#### To do:
Beneath this instruction is a block of data; output from it exactly the lines that run from the one containing "Build this scene" through the one containing "((z - 1.5) / d.z)", inclusive.

#### Data in this exercise:
--------------------------------

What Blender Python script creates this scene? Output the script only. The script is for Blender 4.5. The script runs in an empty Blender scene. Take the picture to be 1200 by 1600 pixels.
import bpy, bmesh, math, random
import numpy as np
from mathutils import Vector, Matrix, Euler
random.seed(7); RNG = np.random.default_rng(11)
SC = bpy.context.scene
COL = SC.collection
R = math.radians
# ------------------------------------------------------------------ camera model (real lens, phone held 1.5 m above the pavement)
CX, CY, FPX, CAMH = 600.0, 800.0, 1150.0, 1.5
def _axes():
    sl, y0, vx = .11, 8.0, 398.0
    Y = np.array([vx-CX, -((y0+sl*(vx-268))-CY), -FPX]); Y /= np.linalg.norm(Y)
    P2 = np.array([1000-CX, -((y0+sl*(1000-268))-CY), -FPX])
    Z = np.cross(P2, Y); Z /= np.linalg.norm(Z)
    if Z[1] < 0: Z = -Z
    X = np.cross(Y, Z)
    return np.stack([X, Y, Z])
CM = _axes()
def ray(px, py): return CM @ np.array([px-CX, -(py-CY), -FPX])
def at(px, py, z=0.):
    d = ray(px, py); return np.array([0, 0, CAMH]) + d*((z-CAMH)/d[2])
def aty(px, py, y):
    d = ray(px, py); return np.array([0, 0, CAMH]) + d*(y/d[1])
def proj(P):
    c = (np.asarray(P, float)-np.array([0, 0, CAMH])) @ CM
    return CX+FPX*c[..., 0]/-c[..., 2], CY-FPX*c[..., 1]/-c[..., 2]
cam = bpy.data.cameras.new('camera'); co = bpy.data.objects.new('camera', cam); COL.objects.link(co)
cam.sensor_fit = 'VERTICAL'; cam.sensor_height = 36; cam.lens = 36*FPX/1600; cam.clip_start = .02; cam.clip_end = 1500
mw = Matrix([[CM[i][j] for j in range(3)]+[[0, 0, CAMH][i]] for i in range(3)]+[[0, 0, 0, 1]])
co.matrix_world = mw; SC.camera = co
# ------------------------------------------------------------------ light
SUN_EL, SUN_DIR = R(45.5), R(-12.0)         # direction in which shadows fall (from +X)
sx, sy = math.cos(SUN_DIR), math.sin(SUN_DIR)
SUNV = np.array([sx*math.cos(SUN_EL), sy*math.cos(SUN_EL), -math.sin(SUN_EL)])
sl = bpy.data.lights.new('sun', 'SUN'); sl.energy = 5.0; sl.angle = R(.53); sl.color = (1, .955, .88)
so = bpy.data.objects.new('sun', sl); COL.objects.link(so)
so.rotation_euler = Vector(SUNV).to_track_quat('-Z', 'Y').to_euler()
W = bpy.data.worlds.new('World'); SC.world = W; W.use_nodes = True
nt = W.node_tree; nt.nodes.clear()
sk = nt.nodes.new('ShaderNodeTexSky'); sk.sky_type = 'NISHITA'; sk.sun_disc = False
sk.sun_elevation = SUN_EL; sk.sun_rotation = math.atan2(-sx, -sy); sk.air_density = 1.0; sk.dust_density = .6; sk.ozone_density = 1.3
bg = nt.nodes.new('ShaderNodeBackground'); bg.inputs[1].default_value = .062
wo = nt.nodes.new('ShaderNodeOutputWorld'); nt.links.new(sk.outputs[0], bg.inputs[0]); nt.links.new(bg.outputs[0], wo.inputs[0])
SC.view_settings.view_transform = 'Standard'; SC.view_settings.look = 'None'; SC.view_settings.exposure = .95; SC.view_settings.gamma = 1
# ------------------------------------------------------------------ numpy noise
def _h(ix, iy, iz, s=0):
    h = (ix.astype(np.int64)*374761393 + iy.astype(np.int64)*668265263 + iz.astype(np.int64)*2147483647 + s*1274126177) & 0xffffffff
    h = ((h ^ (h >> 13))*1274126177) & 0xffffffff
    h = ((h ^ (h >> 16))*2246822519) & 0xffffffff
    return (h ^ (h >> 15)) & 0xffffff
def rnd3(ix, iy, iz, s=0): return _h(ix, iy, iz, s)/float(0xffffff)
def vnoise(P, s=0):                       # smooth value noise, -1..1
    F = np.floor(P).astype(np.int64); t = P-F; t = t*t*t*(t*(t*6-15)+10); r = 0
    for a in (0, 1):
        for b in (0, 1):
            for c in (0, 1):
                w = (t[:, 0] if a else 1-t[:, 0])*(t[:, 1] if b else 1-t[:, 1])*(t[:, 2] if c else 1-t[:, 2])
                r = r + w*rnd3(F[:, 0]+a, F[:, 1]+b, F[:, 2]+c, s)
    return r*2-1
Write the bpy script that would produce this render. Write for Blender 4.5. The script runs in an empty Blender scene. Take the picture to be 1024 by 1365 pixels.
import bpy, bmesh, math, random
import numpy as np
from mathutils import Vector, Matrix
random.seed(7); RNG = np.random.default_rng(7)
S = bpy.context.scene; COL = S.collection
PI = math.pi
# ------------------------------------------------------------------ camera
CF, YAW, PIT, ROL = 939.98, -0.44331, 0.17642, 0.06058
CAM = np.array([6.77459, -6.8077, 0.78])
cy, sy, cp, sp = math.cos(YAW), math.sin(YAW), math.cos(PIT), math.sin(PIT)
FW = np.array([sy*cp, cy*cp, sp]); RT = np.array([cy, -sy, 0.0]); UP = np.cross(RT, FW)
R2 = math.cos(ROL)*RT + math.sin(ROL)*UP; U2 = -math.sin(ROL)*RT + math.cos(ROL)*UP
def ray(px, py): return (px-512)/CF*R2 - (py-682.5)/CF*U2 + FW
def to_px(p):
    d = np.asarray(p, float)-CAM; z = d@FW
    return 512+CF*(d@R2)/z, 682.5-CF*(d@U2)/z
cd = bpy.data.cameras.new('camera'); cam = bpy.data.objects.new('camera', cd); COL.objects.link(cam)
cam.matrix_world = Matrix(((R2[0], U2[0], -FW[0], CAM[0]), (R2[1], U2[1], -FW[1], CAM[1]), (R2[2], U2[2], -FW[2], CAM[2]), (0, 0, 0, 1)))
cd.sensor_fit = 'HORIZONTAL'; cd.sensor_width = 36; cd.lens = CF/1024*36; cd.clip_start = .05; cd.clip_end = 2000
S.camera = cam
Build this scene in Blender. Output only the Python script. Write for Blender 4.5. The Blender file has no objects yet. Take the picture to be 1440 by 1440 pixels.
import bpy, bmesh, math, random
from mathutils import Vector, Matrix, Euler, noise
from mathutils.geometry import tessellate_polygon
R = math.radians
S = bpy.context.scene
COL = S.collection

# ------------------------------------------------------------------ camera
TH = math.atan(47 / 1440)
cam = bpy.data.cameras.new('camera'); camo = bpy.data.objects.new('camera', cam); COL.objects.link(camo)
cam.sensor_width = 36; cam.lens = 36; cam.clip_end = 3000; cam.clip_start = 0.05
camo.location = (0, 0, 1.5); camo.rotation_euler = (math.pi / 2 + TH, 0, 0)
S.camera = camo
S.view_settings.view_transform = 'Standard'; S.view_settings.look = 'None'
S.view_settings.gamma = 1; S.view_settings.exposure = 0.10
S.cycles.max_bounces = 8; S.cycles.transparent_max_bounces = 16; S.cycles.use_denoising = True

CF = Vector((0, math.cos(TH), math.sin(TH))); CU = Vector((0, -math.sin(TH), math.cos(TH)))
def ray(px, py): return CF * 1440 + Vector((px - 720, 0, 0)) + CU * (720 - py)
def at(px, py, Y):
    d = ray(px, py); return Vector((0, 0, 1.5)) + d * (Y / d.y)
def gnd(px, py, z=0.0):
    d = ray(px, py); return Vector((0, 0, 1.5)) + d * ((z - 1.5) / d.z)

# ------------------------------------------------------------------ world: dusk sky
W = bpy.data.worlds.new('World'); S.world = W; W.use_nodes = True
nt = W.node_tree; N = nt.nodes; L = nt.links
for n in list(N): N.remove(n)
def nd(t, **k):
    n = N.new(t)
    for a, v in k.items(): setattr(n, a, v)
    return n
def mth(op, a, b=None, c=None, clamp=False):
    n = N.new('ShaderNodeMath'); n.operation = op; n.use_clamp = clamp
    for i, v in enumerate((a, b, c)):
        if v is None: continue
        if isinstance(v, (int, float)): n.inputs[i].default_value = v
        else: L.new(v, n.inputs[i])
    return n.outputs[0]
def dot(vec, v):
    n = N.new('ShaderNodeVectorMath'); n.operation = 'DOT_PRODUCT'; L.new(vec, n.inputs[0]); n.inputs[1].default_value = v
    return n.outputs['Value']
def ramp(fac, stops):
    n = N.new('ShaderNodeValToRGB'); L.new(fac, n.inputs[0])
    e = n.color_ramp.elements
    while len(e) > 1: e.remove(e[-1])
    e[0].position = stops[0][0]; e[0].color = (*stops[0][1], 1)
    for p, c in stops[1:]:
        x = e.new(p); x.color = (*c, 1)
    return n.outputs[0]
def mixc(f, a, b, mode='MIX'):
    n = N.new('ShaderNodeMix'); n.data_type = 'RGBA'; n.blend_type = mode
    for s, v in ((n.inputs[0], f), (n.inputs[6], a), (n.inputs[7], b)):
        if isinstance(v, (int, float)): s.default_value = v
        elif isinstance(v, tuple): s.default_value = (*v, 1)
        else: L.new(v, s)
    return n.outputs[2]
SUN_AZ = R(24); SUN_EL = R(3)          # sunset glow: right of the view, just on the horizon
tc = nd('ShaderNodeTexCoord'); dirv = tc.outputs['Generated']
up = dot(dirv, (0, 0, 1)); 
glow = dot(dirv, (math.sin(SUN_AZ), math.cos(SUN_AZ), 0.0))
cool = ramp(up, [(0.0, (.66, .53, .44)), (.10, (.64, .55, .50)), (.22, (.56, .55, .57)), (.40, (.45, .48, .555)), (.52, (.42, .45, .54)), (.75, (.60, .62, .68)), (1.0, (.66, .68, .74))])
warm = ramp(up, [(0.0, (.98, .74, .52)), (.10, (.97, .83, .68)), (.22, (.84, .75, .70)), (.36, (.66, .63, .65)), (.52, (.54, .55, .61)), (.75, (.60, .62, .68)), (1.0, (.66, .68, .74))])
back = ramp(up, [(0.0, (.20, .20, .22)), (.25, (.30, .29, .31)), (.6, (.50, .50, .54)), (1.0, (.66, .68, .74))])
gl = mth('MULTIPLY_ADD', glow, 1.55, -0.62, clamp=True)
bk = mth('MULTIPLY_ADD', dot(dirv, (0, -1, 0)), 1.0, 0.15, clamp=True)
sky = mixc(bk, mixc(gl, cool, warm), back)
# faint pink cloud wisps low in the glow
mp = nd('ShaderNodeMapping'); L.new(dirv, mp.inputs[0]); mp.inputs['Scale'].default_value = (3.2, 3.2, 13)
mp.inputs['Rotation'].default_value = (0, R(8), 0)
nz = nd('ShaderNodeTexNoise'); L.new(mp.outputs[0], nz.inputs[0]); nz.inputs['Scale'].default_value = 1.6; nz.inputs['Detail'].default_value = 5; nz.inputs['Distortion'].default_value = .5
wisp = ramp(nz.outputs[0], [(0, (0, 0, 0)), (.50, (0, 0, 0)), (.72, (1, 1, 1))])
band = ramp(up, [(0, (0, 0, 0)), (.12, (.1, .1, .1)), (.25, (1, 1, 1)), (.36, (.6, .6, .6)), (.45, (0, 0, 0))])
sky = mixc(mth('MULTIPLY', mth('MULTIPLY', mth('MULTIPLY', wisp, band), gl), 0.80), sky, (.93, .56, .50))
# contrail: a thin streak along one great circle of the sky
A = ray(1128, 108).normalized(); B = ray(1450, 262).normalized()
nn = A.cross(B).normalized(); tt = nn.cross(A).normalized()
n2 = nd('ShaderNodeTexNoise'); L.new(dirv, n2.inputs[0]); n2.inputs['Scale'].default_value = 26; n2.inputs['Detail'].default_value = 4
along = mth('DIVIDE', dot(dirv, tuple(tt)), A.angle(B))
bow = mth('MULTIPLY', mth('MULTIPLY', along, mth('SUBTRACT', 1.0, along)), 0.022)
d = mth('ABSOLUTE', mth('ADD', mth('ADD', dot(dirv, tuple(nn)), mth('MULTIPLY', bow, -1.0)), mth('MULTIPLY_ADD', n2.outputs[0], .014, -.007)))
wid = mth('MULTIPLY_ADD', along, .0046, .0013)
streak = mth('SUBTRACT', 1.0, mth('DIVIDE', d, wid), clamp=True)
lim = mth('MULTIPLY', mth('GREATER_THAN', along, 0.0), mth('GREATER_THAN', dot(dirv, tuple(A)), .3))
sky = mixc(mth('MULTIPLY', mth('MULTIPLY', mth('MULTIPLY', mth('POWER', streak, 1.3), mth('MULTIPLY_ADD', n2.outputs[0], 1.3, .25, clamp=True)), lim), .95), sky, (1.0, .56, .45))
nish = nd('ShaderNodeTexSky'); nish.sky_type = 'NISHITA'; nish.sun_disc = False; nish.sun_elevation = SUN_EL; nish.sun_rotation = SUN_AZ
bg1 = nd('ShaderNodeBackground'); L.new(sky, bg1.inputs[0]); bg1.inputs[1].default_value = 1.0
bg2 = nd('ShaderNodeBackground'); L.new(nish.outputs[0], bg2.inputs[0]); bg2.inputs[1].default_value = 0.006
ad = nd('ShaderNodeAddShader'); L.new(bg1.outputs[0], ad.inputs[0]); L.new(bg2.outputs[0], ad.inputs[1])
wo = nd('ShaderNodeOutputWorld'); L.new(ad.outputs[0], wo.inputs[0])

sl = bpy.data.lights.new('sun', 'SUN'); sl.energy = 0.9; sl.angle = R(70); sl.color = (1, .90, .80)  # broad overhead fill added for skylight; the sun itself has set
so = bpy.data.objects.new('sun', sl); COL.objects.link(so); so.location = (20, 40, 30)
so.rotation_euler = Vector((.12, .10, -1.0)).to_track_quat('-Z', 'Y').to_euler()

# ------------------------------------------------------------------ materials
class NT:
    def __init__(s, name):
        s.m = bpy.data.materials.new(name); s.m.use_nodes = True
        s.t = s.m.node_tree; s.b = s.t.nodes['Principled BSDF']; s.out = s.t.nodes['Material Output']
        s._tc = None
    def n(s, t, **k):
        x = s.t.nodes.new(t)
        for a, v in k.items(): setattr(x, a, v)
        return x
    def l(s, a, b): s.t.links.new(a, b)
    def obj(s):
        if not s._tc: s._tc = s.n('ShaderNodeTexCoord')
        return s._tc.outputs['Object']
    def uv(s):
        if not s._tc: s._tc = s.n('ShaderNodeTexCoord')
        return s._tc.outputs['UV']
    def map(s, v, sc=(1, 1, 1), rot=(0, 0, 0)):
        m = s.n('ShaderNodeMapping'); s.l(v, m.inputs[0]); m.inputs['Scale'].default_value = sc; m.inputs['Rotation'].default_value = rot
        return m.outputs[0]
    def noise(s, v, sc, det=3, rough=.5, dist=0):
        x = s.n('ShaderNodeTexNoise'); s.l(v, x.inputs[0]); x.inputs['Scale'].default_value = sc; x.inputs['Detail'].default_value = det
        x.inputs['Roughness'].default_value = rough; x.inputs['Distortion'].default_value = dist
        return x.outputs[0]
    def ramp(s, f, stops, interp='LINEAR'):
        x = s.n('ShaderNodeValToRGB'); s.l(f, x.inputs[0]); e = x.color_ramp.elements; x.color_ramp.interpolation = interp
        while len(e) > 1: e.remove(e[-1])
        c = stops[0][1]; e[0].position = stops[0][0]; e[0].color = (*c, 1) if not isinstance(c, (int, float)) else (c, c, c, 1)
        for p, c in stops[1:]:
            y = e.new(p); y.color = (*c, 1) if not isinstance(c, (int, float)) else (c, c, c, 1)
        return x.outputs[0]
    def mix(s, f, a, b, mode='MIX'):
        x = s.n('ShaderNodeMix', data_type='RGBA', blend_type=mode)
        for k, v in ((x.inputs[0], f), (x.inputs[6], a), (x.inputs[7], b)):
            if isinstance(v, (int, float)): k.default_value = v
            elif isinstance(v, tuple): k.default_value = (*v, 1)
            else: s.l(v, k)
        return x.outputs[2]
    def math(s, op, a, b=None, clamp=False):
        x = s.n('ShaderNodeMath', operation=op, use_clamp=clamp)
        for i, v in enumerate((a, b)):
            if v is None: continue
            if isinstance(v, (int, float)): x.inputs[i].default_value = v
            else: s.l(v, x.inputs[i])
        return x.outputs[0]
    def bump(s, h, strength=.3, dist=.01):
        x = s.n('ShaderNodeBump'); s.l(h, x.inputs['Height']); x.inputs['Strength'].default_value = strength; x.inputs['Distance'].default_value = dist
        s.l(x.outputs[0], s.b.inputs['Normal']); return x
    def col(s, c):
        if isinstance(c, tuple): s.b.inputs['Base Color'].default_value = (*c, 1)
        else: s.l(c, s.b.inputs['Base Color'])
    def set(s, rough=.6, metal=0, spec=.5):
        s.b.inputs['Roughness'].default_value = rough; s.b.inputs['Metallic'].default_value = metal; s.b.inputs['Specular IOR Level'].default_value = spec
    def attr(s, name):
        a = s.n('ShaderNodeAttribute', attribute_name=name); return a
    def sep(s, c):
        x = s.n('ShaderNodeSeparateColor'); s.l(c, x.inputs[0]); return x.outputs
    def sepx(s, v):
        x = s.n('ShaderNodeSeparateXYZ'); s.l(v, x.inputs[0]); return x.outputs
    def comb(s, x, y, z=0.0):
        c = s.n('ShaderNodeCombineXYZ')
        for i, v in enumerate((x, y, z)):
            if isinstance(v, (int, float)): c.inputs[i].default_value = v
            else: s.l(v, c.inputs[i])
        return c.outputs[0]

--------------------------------

#### Solution for this problem:
Build this scene in Blender. Output only the Python script. Write for Blender 4.5. The Blender file has no objects yet. Take the picture to be 1440 by 1440 pixels.
import bpy, bmesh, math, random
from mathutils import Vector, Matrix, Euler, noise
from mathutils.geometry import tessellate_polygon
R = math.radians
S = bpy.context.scene
COL = S.collection

# ------------------------------------------------------------------ camera
TH = math.atan(47 / 1440)
cam = bpy.data.cameras.new('camera'); camo = bpy.data.objects.new('camera', cam); COL.objects.link(camo)
cam.sensor_width = 36; cam.lens = 36; cam.clip_end = 3000; cam.clip_start = 0.05
camo.location = (0, 0, 1.5); camo.rotation_euler = (math.pi / 2 + TH, 0, 0)
S.camera = camo
S.view_settings.view_transform = 'Standard'; S.view_settings.look = 'None'
S.view_settings.gamma = 1; S.view_settings.exposure = 0.10
S.cycles.max_bounces = 8; S.cycles.transparent_max_bounces = 16; S.cycles.use_denoising = True

CF = Vector((0, math.cos(TH), math.sin(TH))); CU = Vector((0, -math.sin(TH), math.cos(TH)))
def ray(px, py): return CF * 1440 + Vector((px - 720, 0, 0)) + CU * (720 - py)
def at(px, py, Y):
    d = ray(px, py); return Vector((0, 0, 1.5)) + d * (Y / d.y)
def gnd(px, py, z=0.0):
    d = ray(px, py); return Vector((0, 0, 1.5)) + d * ((z - 1.5) / d.z)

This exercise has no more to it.